Quelles sont les pratiques régénératrices à mettre en place si nous voulons assurer une meilleure absorption du carbone dans nos sols ? Il y en a plusieurs allant du non-labour du sol à l’agroforesterie, en passant par une couverture du sol. Il est essentiel d’introduire des cultures vivaces qui auront pour effet de rétablir la biodiversité, de restaurer l’équilibre des terres et d’assurer la survivance de nombreuses espèces animales. Un sol sain regorge de vie ; il n’est pas constitué que de matière organique et de minéraux, il est aussi et surtout l’habitat d’insectes, de vers de terre, d’innombrables espèces de champignons, de bactéries et de micro-organismes qui forment un réseau vital complexe et interdépendant.

Par une régénération des sols et une restauration de grandes parcelles de terres sauvages en plantant des arbres, nous pourrons assurer une meilleure absorption du carbone, cette énergie qui nous tue à une vitesse effroyable et inquiétante. Les actions humaines doivent être costaudes et cohérentes. La régénération des sols doit aller de pair avec une diminution de notre consommation de pétrole, de charbon et de gaz. C’est la seule solution. Il n’y en a malheureusement pas d’autres. Il faut impérativement répondre « présent » aux cibles d’émissions de GES de l’Accord de Paris si nous voulons assurer la pérennité de notre espèce. Nous devons faire quelque chose MAINTENANT. Autrement, en 2070, un tiers de l’humanité pourrait se retrouver à vivre dans des régions aussi chaudes que le Sahara !

Nous devons agir, car ce sont des pays comme le nôtre qui participent à la mort de nombreuses espèces animales et aux changements climatiques qui pourraient bien contraindre une grande part des habitants de la planète à se délocaliser pour éviter la vie dans des régions trop chaudes et arides.

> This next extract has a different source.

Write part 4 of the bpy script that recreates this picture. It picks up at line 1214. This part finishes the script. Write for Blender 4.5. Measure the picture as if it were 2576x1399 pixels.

La plus grande injustice est certainement que la quête de richesse énergétique est le fruit d’une minorité ; 70 % des émissions de GES sont émises par 10 % de la population mondiale, et nous en faisons partie ! Les aspirations économiques de la minorité risquent de condamner la majorité des habitants de la Terre d’où l’importance de faire preuve d’introspection individuellement et collectivement pour mettre en place des mesures efficaces pour renverser la vapeur, pour canaliser nos dégâts.